Namun mazhab Al-Hanafiah agak berbeda dalam menetapkan yang mana ijab dan yang mana qabul. Dalam pandangan mazhab ini, ijab adalah lafadz yang diucapkan terlebih dahulu, siapa pun yang mengucapkannya, apakah pihak penjual atau pun pihak pembeli. Sedangkan qabul adalah lafadz yang diucapkan berikutnya setelah lafadz ijab, baik diucapkan oleh penjual atau pun oleh pembeli.

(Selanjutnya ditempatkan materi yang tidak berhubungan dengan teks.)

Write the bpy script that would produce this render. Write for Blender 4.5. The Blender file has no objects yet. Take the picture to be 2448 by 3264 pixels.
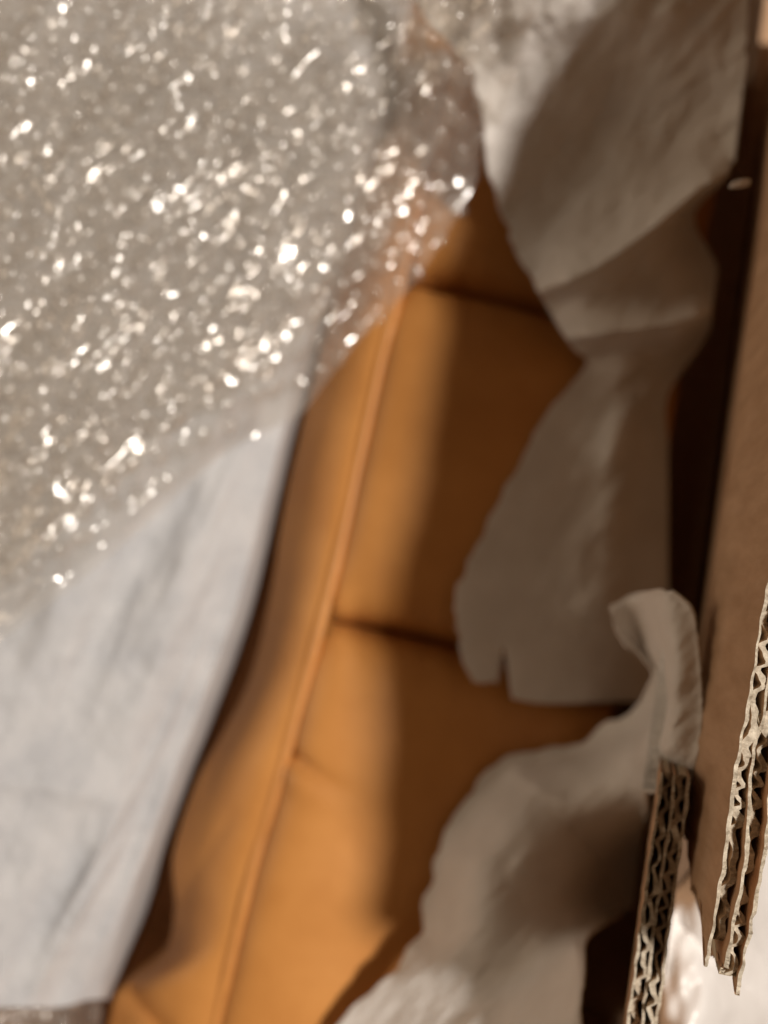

a. Tidak Boleh Bertentangan

Agar ijab dan qabul menjadi sah, para ulama sepakat bahwa antara keduanya tidak boleh terjadi pertentangan yang berlawanan, baik dalam masalah barang, harga atau pun dalam masalah tunainya pembayaran. ▪ Berbeda Barang

Contoh ijab qabul yang tidak sah, karena berbeda barang adalah ketika penjual berkata,”Saya jual buku ini dengan harga 10 ribu”, lalu pembeli berkata,”Saya beli tas ini dengan harga 10 ribu”. Ijab dan qabul dalam akad ini bertentangan dalam masalah harga, maka jual-beli tidak sah.

  • Berbeda Harga

Contoh ijab qabul yang tidak sah, karena berbeda harga adalah ketika penjual berkata,”Saya jual buku ini dengan harga 10 ribu”, lalu pembeli berkata,”Saya beli buku ini dengan harga 5 ribu”. Ijab dan qabul dalam akad ini bertentangan dalam masalah harga, maka jual-beli tidak sah.

  • Berbeda Waktu Pembayaran

Contoh ijab qabul yang tidak sah, karena berbeda waktu pembayaran adalah ketika penjual berkata,”Saya jual buku ini dengan harga 10 ribu tunai”, lalu pembeli berkata,”Saya beli buku ini dengan harga 10 ribu dengan cara hutang”. Ijab dan qabul dalam akad ini bertentangan dalam masalah harga, maka jual-beli tidak sah.

b. Sighat Madhi

Dalam bahasa Arab, sighat akad harus diucapkan dalam bentuk madhi, atau sesuatu perbuatan yang sudah lewat waktunya. Misalnya kata bi’tuka ( بعِْتكَُ) yang berarti,”Aku telah menjual kepadamu”, atau lafadz isytaraitu (اشتريت) yang berarti Aku telah membeli.

Tujuan penggunaan bentuk lampau (past) adalah untuk memastikan bahwa akad ini sah dan sudah terjadi keputusan antara kedua belah pihak. Barangkali dalam bahasa populer sering disebut dengan istilah deal. Maka sighat itu diucapkan dalam bentuk lampau.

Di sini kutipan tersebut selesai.